COLLECTED MATERIAL:
•••••
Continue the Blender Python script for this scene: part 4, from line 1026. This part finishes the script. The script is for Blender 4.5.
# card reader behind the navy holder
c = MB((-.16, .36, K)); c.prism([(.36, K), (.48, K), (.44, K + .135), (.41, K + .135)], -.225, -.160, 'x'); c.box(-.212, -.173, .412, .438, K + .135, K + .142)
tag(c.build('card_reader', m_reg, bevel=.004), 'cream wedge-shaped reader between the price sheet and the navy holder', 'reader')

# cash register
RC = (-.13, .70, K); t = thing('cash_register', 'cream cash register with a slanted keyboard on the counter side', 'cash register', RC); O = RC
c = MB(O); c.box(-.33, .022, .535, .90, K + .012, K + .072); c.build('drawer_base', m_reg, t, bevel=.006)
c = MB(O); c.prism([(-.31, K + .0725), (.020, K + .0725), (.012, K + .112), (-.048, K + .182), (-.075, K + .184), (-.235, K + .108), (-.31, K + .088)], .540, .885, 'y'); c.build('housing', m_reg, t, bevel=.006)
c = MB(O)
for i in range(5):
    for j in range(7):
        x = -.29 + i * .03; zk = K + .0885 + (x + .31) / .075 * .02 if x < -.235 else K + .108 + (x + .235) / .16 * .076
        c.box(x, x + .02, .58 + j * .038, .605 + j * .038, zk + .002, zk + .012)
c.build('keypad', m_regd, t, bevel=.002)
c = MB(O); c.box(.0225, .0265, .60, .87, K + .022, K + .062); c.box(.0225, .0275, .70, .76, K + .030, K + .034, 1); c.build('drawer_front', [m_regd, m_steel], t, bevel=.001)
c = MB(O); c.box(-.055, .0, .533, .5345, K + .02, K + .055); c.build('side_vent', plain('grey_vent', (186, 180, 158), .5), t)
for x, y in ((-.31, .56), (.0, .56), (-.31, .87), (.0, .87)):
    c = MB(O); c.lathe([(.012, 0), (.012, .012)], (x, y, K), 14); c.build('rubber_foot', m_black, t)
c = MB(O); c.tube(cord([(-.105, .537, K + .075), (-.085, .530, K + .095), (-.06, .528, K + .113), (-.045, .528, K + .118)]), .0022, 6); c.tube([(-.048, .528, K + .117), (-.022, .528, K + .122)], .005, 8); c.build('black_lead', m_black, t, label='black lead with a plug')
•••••
Give back the listing exactly, please, from its first line to the line containing "tag(c.build('card_reader', m_reg, bevel=.004), 'cream", inclusive, and nothing past that line.

ANSWER FOR THE TASK:
Continue the Blender Python script for this scene: part 4, from line 1026. This part finishes the script. The script is for Blender 4.5.
# card reader behind the navy holder
c = MB((-.16, .36, K)); c.prism([(.36, K), (.48, K), (.44, K + .135), (.41, K + .135)], -.225, -.160, 'x'); c.box(-.212, -.173, .412, .438, K + .135, K + .142)
tag(c.build('card_reader', m_reg, bevel=.004), 'cream wedge-shaped reader between the price sheet and the navy holder', 'reader')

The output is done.